President Ronald Crutcher wrote an email Friday morning reading in part:

“This morning we learned that overnight a severely disturbing racial epithet was written on the residence hall door of an African-American student. This cowardly and racist act is profoundly hurtful and deeply offensive. The fact that this occurred on our campus the very week we commemorate the birth and historical legacy of Dr. Martin Luther King Jr. makes this all the more disgusting…

…We will not tolerate members of our community being targeted for harassment based on their identities. We must come together as a community to denounce racist actions and to support and embrace members of our community who are subject to such conduct. I am working closely with the Bias Resource Team and other campus officials to help ensure those affected get the support they need, to respond fully to this incident otherwise, and to continue to work to make our campus a place where all people are welcome and secure.”

However, following Friday’s discovery, both Elnaggar and Hassan reported their incidents to police Saturday.

“To deter these types of incidents in which a hate crime can occur when certain criminal offenses, including damage/vandalism of property or intimidation motivated by bias directed at an individual, URPD are increasing their presence at Marsh Hall and are also available to any community member across campus,” URPD said.

Meanwhile, these students said they won’t be silenced. Dozens of students attended Saturday’s men’s basketball game against the University of Dayton to protest these acts of racism.

After sitting quiet for most of the first half, the group started chanting “We Want Justice” before halftime.

Even while she was there, Armon-Wickers claims racism was present.

“I heard the n-word said to me a few times, and even students started to hear 'put those posters down we don't want to see that,'" Armon-Wickers said.

“We needed to get our voices heard to everybody there,” Hassan said. “We thought it was the best place to do that in the most peaceful way possible.”

On Sunday, President Crutcher wrote:

“The incidents of racism on our campus these past few days are hateful and harmful. I was deeply moved and proud of our students, who were so effective at last night’s basketball game, silently protesting and standing together to say that racism of any type has no place at our University.”

Now, student organizations at the university are planning for more dialogue.

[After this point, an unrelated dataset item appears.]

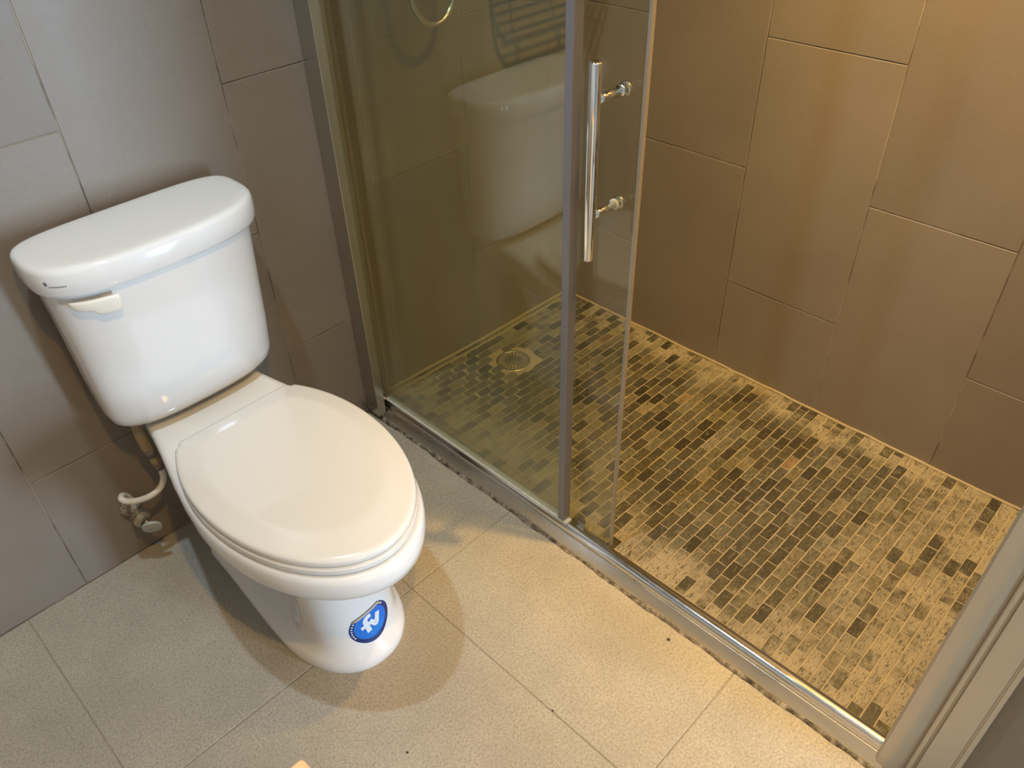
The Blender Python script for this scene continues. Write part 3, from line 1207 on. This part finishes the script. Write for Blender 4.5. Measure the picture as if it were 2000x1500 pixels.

An open-mic will be held Tuesday at 12 p.m. at The Forum for students to voice their concerns about what happened.

Crutcher has also organized a campus community meeting on Thurs. Jan. 30 from 6 p.m. to 7:30 p.m. in the Alice Haynes Room of the Commons.

“The University’s other leaders and I want to hear from you about your perspectives, concerns, and suggestions,” Crutcher said. “We have invited student leaders to provide guidance in planning our meeting… As we come together as a community, we will demonstrate in a clear and public way that each individual on this campus is valued and that their voice will be heard.”

However, Hassan said this kind of discussion needs involvement from the entire student body.

"I don't think the conversations are going to be particularly helpful unless everyone is involved in it,” she said. “It can't just be a minority group sitting there when no one else is listening to them except each other. That's not going to create any change."

“People are just close-minded,” Elnaggar said. “They have this idea of ‘I want to be right’ and won’t accept anybody’s opinions. They just have this mindset and just want everybody to follow it.”